Studies in Music Theory at UMass Amherst range from specialized study for students pursuing M.M. and B.A. degrees in Music Theory to foundational instruction for all music students. (Admission to the Ph.D. program is currently suspended.)
We also offer General Education courses for the wider UMass community. 

Graduate students in Music Theory take a range of introductory and specialized courses and gain extensive teaching experience, working closely with experienced professors. All Master's students majoring in music take graduate courses in music theory, chosen from a wide range of topics. Comprehensive examinations for all graduate students in music include a music-theory component. All undergraduate music majors take five semesters of courses in music theory and four semesters in aural skills (ear training).

Our theory faculty are active teachers and scholars: All teach both undergraduate and graduate courses in the department on a regular basis. All are actively pursuing research agendas, presenting their work at scholarly conferences, and publishing books and articles in a variety of venues. You can read more about our faculty on the Theory Faculty page.

 

News and Research

Guidonian hand
Guidonian Hand

2019-20 faculty member Ryan Taycher defended his dissertation, “De fundamento discanti: Structure and Elaboration in Fourteenth-Century Diminished Counterpoint,” at Indiana University Bloomington. He also presented “A Tale of Two Moteti: Tonal Structures in Vitry’s Flos/Celsa and Gloria (Ivrea 64)” at this year’s Annual Meeting of the Society for Music Theory in Columbus, OH. Ryan was principal organizer of the conference “Music, Theory, and Their Sources” which was planned for June, 2020 at the Newberry Library in Chicago.

Brent Auerbach's book Musical Motives was published by Oxford University Press. This book offers a new theory of and methods for motivic analysis. Brent also successfully completed a second term as Graduate Program Director and oversaw the recent publication of the SMT Newsletter, which marks the sixth and final issue of his three-year term as editor.

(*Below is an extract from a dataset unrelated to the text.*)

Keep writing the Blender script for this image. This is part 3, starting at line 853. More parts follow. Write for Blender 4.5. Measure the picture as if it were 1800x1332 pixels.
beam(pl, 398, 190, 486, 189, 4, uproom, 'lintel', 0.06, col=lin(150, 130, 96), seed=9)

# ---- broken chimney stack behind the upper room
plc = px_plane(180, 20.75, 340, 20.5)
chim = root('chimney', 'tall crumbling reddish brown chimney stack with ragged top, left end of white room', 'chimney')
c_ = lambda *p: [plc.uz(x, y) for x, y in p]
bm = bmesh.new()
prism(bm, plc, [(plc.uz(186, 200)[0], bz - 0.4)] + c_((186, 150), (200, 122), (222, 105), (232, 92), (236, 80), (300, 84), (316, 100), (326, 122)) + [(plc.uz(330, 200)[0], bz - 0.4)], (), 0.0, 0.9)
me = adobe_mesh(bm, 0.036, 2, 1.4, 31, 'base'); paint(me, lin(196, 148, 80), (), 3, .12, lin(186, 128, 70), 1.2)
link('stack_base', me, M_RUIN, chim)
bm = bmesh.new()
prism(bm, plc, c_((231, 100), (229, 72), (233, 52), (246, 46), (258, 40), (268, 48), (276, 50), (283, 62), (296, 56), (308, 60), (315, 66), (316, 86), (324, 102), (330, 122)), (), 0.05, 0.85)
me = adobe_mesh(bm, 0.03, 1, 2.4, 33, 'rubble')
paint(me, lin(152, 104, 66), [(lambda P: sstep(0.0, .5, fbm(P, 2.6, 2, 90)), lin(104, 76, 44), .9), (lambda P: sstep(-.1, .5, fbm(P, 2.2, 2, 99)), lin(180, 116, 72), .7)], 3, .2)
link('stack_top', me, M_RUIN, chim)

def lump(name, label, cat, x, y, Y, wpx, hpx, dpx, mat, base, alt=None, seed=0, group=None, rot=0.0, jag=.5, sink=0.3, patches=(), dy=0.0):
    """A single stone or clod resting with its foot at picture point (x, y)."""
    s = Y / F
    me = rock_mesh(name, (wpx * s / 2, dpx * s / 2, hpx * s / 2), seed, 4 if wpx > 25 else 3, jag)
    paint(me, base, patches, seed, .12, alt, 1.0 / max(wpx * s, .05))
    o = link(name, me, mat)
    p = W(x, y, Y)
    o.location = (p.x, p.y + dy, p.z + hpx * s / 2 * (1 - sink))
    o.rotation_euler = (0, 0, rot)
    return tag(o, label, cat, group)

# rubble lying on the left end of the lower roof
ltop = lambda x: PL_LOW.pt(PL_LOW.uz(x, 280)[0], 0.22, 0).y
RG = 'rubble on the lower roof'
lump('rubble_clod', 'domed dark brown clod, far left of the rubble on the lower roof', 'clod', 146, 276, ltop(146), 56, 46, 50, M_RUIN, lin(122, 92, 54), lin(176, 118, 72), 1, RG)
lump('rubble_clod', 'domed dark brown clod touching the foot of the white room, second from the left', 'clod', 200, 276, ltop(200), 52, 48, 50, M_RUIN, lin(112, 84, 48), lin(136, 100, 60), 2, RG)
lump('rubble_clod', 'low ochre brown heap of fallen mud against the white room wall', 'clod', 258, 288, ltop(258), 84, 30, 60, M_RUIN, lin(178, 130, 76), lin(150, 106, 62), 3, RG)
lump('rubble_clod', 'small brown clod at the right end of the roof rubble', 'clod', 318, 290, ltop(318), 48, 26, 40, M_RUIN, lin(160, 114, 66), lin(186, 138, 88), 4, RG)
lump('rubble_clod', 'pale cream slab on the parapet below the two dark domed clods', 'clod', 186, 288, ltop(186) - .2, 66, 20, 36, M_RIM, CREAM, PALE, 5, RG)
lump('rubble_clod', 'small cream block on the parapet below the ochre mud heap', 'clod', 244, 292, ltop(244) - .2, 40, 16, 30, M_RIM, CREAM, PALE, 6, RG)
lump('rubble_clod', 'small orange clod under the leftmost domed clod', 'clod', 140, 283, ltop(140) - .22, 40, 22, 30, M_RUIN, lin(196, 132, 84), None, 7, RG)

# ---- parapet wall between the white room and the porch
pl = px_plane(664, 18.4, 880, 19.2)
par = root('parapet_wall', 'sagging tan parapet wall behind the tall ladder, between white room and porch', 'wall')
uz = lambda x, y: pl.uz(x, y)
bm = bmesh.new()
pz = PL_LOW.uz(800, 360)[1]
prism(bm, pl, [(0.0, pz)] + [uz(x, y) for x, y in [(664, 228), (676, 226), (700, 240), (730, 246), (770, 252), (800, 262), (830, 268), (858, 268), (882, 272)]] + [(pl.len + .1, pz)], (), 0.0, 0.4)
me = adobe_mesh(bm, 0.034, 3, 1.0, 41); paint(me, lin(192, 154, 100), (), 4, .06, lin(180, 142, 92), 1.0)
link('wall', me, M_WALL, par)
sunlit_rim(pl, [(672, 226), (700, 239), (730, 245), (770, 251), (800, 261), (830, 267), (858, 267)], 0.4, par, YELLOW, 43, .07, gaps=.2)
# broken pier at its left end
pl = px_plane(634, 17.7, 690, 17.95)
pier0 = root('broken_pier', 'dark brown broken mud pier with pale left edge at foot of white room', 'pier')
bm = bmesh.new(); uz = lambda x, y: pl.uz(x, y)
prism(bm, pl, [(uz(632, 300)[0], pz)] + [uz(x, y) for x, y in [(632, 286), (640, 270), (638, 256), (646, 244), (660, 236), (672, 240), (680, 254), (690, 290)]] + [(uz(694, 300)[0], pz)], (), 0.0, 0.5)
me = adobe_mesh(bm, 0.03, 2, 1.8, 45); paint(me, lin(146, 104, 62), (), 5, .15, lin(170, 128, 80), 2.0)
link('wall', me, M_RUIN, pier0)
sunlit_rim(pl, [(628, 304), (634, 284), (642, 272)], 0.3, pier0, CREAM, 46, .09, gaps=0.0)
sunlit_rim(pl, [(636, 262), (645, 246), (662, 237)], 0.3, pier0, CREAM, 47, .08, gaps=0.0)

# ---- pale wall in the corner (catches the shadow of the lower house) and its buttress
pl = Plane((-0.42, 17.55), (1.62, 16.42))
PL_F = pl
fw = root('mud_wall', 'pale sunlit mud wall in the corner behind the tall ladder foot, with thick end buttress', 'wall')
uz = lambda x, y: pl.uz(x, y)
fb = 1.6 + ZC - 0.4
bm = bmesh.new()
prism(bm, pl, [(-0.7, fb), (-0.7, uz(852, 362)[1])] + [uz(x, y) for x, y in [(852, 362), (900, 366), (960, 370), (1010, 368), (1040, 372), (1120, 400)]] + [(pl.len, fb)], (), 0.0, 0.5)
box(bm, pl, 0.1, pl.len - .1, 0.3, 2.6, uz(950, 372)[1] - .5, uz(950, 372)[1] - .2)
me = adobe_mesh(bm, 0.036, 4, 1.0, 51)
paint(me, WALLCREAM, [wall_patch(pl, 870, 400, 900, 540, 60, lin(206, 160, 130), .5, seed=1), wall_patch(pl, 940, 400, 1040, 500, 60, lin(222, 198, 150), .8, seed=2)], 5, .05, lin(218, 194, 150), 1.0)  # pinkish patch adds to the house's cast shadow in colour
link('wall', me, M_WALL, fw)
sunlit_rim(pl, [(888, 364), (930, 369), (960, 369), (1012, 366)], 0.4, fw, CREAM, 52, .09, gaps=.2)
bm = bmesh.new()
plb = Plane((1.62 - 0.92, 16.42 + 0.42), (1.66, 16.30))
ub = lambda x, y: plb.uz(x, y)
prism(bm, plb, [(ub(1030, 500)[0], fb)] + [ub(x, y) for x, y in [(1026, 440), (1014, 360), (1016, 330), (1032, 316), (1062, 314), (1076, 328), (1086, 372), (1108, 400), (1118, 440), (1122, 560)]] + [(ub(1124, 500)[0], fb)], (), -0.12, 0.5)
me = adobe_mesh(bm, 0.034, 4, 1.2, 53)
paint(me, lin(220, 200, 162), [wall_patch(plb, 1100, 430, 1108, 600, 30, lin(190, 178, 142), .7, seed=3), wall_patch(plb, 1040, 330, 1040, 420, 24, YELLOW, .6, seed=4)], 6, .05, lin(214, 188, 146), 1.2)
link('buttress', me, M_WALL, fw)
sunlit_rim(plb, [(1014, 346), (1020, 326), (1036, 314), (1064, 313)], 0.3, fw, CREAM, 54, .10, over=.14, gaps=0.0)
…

Jason Hooper served for several years as coordinator of the theory area and as co-editor of Theory and Practice. His chapter on Schenker’s early conception of sonata form is forthcoming in Rethinking Schenkerian Analysis, published by Oxford University Press.

Gary S. Karpinski presented “The Limits of Systems and the Transition from Tonal to Post-Tonal Aural Skills” at Música Analítica, Porto International Symposium on the Analysis and Theory of Music in Porto, Portugal, and “Sight Singing Anthology as Database: Developing a Trait-Based Search Tool for Aural Skills Instruction” at Pedagogy into Practice: Teaching Music Theory in the Twenty-First Century, in Santa Barbara, CA.

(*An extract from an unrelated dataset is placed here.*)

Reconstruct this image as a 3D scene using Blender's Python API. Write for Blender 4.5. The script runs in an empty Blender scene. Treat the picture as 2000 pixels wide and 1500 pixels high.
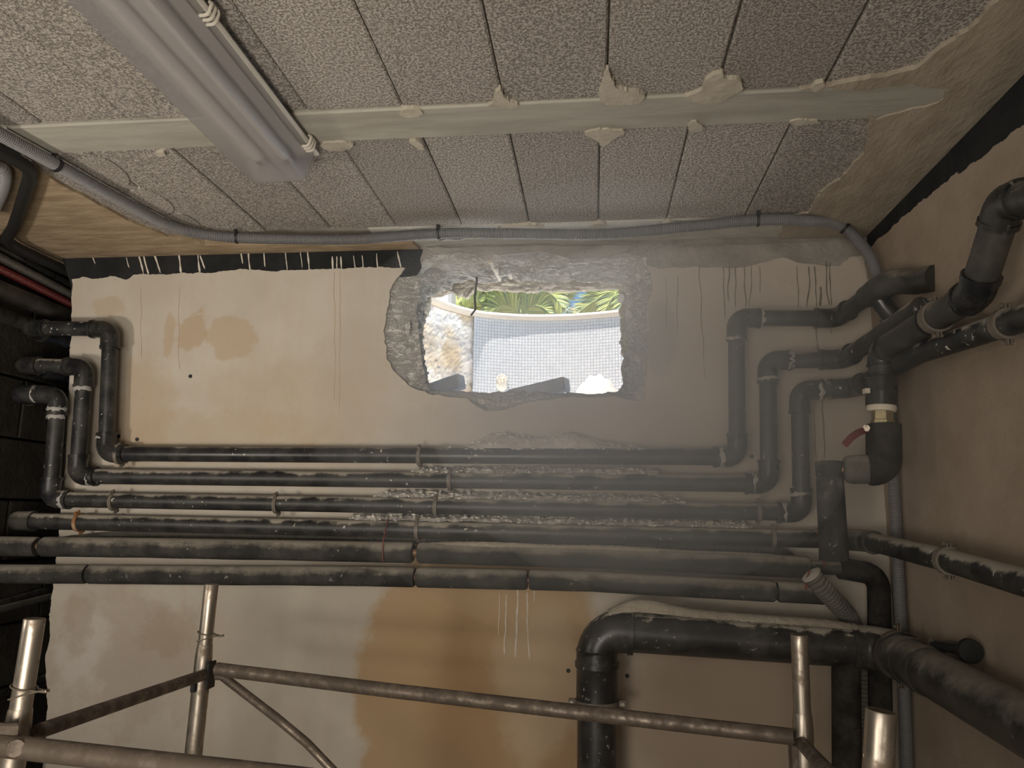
import bpy, bmesh, math, random
from mathutils import Vector, Matrix, noise, geometry
V = Vector
scene = bpy.context.scene
COL = scene.collection
random.seed(7)

# ------------------------------------------------------------------ camera
F = 1450.0
IMG_W, IMG_H = 2000.0, 1500.0
dY = V((160 / F, 260 / F, 1)).normalized()
dX = V((13300, -80, -F)).normalized()
dX = (dX - dY * dX.dot(dY)).normalized()
dZ = dX.cross(dY)
CAM = V((0, 0, 1.4))
cam_data = bpy.data.cameras.new('camera')
cam_data.sensor_width = 36
cam_data.lens = F * 36 / IMG_W
cam_data.clip_start = 0.02
cam = bpy.data.objects.new('camera', cam_data)
COL.objects.link(cam)
right = V((dX.x, dY.x, dZ.x)); up = -V((dX.y, dY.y, dZ.y)); back = -V((dX.z, dY.z, dZ.z))
M = Matrix((right, up, back)).transposed().to_4x4()
M.translation = CAM
cam.matrix_world = M
scene.camera = cam

# ------------------------------------------------------------------ exposure, sky, sun, lamps
scene.view_settings.view_transform = 'Standard'
scene.view_settings.look = 'None'
scene.view_settings.gamma = 1
scene.view_settings.use_curve_mapping = False
scene.view_settings.exposure = 0.0
scene.cycles.use_denoising = True
scene.cycles.denoising_prefilter = 'ACCURATE'
scene.cycles.use_adaptive_sampling = False
scene.cycles.max_bounces = 10
scene.cycles.diffuse_bounces = 6
scene.cycles.volume_bounces = 4
scene.cycles.sample_clamp_indirect = 12.0
w = bpy.data.worlds.new('sky'); scene.world = w; w.use_nodes = True
nt = w.node_tree; nt.nodes.clear()
wo = nt.nodes.new('ShaderNodeOutputWorld'); bg = nt.nodes.new('ShaderNodeBackground')
tc = nt.nodes.new('ShaderNodeTexCoord'); sx = nt.nodes.new('ShaderNodeSeparateXYZ'); rp = nt.nodes.new('ShaderNodeValToRGB')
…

Christopher White published several articles including "Influences of Chord Change on Metric Accent” in Psychomusicology, "Autocorrelation of Pitch-Event Vectors in Meter Finding” in Mathematics and Computation in Music (CITE), and “Meter's Influence on Theoretical and Corpus-Derived Harmonic Grammars” in Indiana Theory Review. He also recently presented at Mathematics and Computation in Music, Society for Music Perception and Cognition, and Wellesley's Music Lecture Series. Chris is currently Chair of the Society for Music Theory’s Music Informatics Group, Secretary of the New England Conference of Music Theorists, and a Civic Engagement and Service-Learning Faculty Fellow at UMass Amherst.